Monday, August 26, 2019

Flowers of the air

When you first step foot into the towering majestic Eucalyptus tree grove in Pismo Beach, you feel slightly disappointed as all you see is, well...just trees. But hold on...there's glittering flashes of orange all around you as well- camouflaged butterflies start fluttering over your head and you stand there just mesmerized with a stupid grin on your face...or was that just me!!

Western Monarches, my favorite of all the jewel-toned butterflies, migrate thousands of miles seeking shelter from the freezing northern winters and make a pit stop at Pismo Beach each year starting in late October. They cluster on the Eucalyptus limbs, hanging by the hundreds in an electrifying curtain of orange! I read that helps protect them from rain, wind and predators as well as providing warmth for the group! They estimate that over 20,000 butterflies migrate through that area in a single season!! That's pretty darn impressive for sure!!

Some fun facts:

Monarch weigh less than 1 gram!! Seriously?!!!

The Monarchs that visit Pismo Beach are of a different variety and have a life span of 6 months as opposed to that of the common Monarch which only lives 6 weeks.

Monarchs will lay around 1,000 eggs in their tiny 6 month lifetime...WOW!! After having 2 kids I was done...maybe laying eggs is easier...just saying!!

Winging it (c) 2019  13.5x8.75 colored pencil drawing

Tuesday, April 30, 2019

Up at the quack of dawn

Up at the Quack of Dawn (c) 2019 17.5x13 $1825.00

Through the years I have hiked and photographed this beautiful trail in Pasadena, CA called Lower Arroyo Seco, meaning "dry stream" in Spanish. The trail leads you under the magnificent Colorado Boulevard Bridge, which is the only local bridge listed on the National Register of Historic Places, built in 1913. 

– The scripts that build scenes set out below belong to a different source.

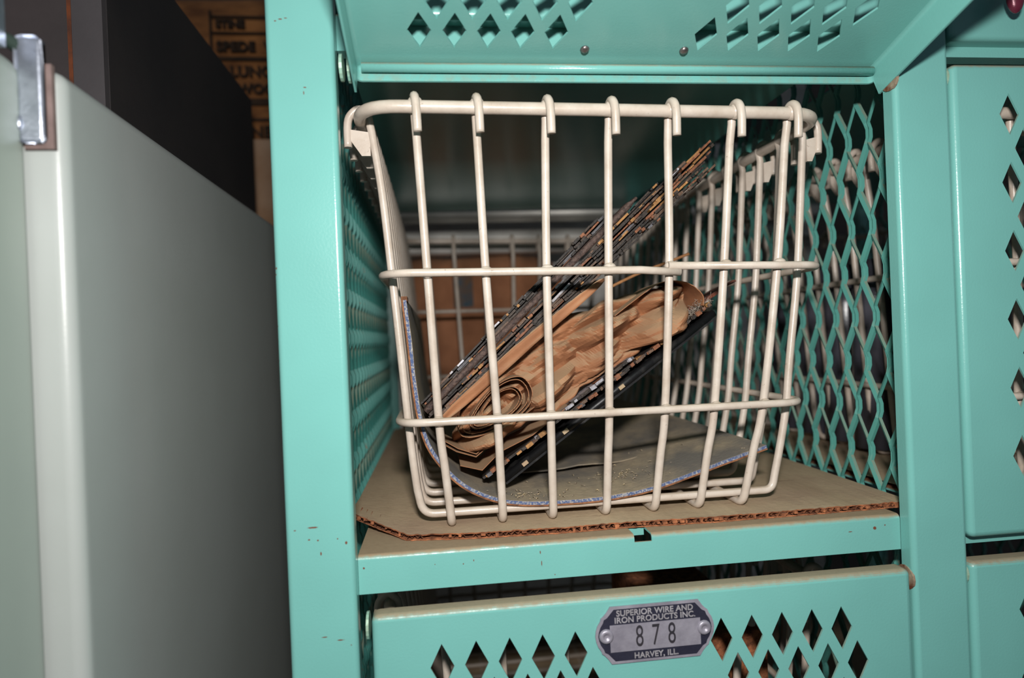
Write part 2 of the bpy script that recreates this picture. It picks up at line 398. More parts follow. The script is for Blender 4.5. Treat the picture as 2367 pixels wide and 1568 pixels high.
DW, DH = .3235, .2895       # door width and height
COLS_A = [(-.004, .015, .0337, .0523, .071), (.0055, .0243, .043, .0617, .0803)]
COLS_B = [(.157, .1757, .1943, .213, .2315), (.1664, .185, .2036, .2223, .241)]
def make_door(m, label=None, plate=True):
    """door in its closed place in the left column, top edge at z = 0, front face at y = 0; its origin is the hinge line"""
    e = bpy.data.objects.new('locker_door', None); COL.objects.link(e); e.empty_display_size = .02
    x0, x1 = -.0415, .2775; zt, zb = 0, -DH; r = .0035; t = .0012; dep = .020
    holes = []
    for row in range(11):
        zc = -.031-.021*row
        if zc < -DH+.03: break
        for xs in (COLS_A[row % 2], COLS_B[row % 2]):
            for xc in xs: holes.append([(xc, zc+.0128), (xc+.0066, zc), (xc, zc-.0128), (xc-.0066, zc)])
    me = holed_plate([(x0+r, zb+r), (x1-r, zb+r), (x1-r, zt-r), (x0+r, zt-r)], holes, t)
    k = MB(); k.add_mesh(me, Matrix.Translation((0, t/2, 0)) @ XZ)
    def ring(ins, y):
        a, b, c, d = x0+ins, x1-ins, zb+ins, zt-ins; q = max(r-ins, 0)+.0006; L = []
        for (cx, cz, a0) in ((b-q, d-q, 0), (a+q, d-q, 90), (a+q, c+q, 180), (b-q, c+q, 270)):
            for i in range(5):
                an = math.radians(a0+90*i/4); L.append((cx+q*math.cos(an), y, cz+q*math.sin(an)))
        return L
    outer = [ring(r, 0)]+[ring(r-r*math.sin(math.radians(a)), r-r*math.cos(math.radians(a))) for a in (18, 36, 54, 72, 90)]
    def lipring(ins):
        L = ring(ins, dep)
        return [(a, (.0100 if (1 <= i <= 8) else dep), c) for i, (a, b, c) in enumerate(L)]
    k.loops(outer+[lipring(0), lipring(t)]+[ring(t, r)]+[ring(r-(r-t)*math.sin(math.radians(a)), r-(r-t)*math.cos(math.radians(a))) for a in (60, 30, 0)])
    p = wn(k.build('door_panel', m, e))
    rod = MB(); rod.tube([(x0+.004, .0040, -.0050), (x1-.002, .0040, -.0050)], .0027, 14)
    rod.build('hinge_rod', m, p)
    for xx, mm in ((x0-.0030, M['tab']), (x1+.0012, M['rusty_tab'])):
        c = MB(); c.loops([[(xx+dx, .0075+.0075*math.cos(a*math.pi/8), -.0075+.0075*math.sin(a*math.pi/8)) for a in range(16)] for dx in (0, .0014)], False, True, True)
        c.build('hinge_washer', mm, p)
    if plate: number_plate(p, (.1172, -.0003, -.0222))
    return e
def poly_round(P): return P
def number_plate(par, c, text='878'):
    half = [(26, 16.2), (28, 13.2), (30, 11.0), (31.4, 10.0), (32, 8.2), (33.6, 5.8), (34.6, 3), (35, 0)]
    def outline(s_in):
        pts = [(x-s_in*(1.3 if y > 10 else 1), y-(s_in if y > 14 else s_in*.5 if y > 0 else 0)) for x, y in half]
        P = pts+[(x, -y) for x, y in pts[-2::-1]]
        return P+[(-x, y) for x, y in P[::-1]]
    def pl(o, yf, th, rot=0):
        return [[(x/1000, -yf, z/1000) for x, z in o], [(x/1000, -yf+th, z/1000) for x, z in o]]
    k = MB(); k.m = 0
    k.loops([[(p[0], p[1], p[2]) for p in L] for L in pl(outline(0), .0009, .0009)], False, True, True)
    k.m = 1; k.loops([L for L in pl(outline(1.6), .0011, .0004)], False, True, True)
    k.m = 0; k.loops([L for L in pl([(-26.6, 5.9), (26.6, 5.9), (26.6, -9.4), (-26.6, -9.4)], .0013, .0004)], False, True, True)
    k.m = 2
    k.add_mesh(text_mesh('SUPERIOR WIRE AND', .0046, .00015, .00010, 1.03), Matrix.Translation((0, -.0013, .0122)) @ XZ)
    k.add_mesh(text_mesh('IRON PRODUCTS INC.', .0046, .00015, .00010, 1.03), Matrix.Translation((0, -.0013, .0083)) @ XZ)
    k.add_mesh(text_mesh('HARVEY, ILL.', .0045, .00015, .00010, 1.03), Matrix.Translation((0, -.0013, -.0124)) @ XZ)
    k.m = 3
    for q, ch in enumerate(text):
        k.add_mesh(text_mesh(ch, .0172, .00012, -.00005), Matrix.Translation((-.0095+.0095*q, -.0015, -.0019)) @ XZ @ Matrix.Scale(.58, 4, (1, 0, 0)))
    for v in k.v: v += Vector(c)
    p = k.build('number_plate', [M['tag_silver'], M['tag_black'], M['tag_letters'], M['ink']], par)
    for sx in (-.0288, .0288):
        r = MB(); r.loops([[(c[0]+sx+q*math.cos(a*math.pi/8), c[1]-y, c[2]+q*math.sin(a*math.pi/8)) for a in range(16)] for q, y in ((.0042, .0010), (.0040, .0020), (.0034, .0026), (.0018, .0026), (.0014, .0018), (.0005, .0017))], True, False, True)
        r.build('rivet', M['tag_silver'], par)
    return p
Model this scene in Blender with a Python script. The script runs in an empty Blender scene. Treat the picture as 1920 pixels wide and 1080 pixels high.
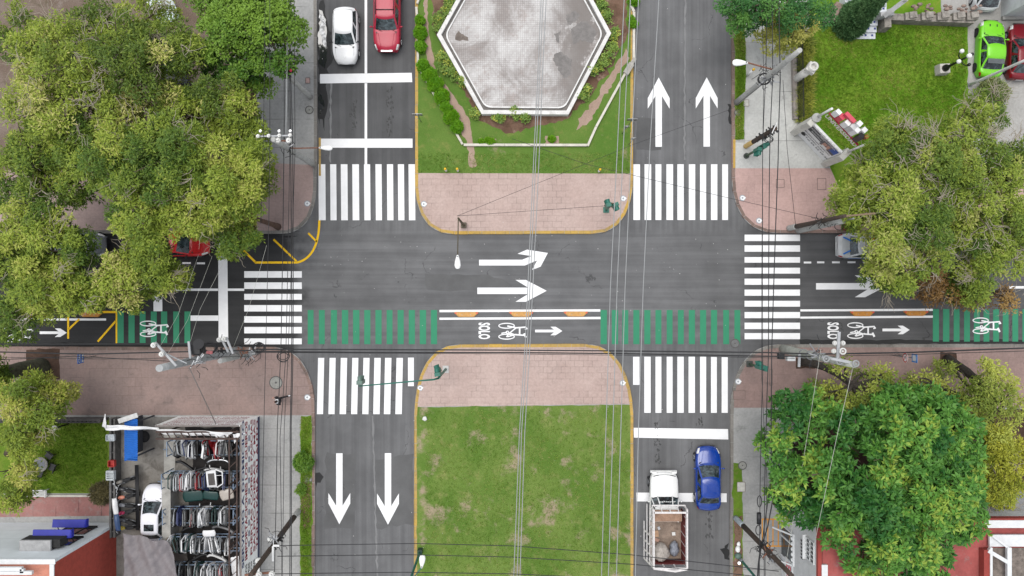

Just south of the bridge is where a small pond resided brimming with countless Mallard ducks and their adorable ducklings!

The Devils Gate damn, just north of this lovely area is where the problem began this year for the Lower Arroyo Seco area. A four year renovation project launched, plowing down 70 acres of enhanced habitat for wildlife due to LA County neglecting this area for years, allowing non-native and invasive plant species to thrive. Their plan is to remove 1.7 million cubic yards of sediment, with 400 trucks moving through this area per day for the next 4 years. It is said by many that the amount of sediment removed will harm a delicate ecosystem housing endangered and sensitive wildlife...yup it certainly has!

With the abundance of rain we received this year, it caused all that loose sediment and soil to flow down and fill up that pond where I took the photo for this drawing. I hardly even recognized the area when I went there a few weeks lonely drake left by himself, all the others had fled apparently. 

So, this drawing I created has great meaning to me more than ever and symbolizes what we lost. 

This is what it looked like weeks ago, just a small waterway going through...once the weather gets hot I'm not sure even this will be there. And certainly no more ducks or herons will be there.

My great hope is that 4 years down the line this precious area will be restored and waterfowl and other native wildlife will once again return. I really miss those ducklings!

Thursday, March 21, 2019

Over the river and through the woods.

Wade in the Stillness
Collection of Memories
Stories to be told

~Kathryn Hansen~

Power to the Pebble (c) Kathryn Hansen 17x11.75 $1720

On the hiking trail in La Canada, CA with my dog Indie.

Tuesday, February 12, 2019

He drives everyone nuts!

Wilderness Retreet (c) Kathryn Hansen 9.5x20
Despite Chippy McNutters diminutive size, he was pretty much a big shot in his neck of the woods as he could gather up to 165 acorns on a good day. His furry friends however were starting to have concerns about Chippy's hoarding problem. Intervention seemed inevitable. Luckily for Chippy hibernation season was right around the corner so he was able to skirt the issue till Spring!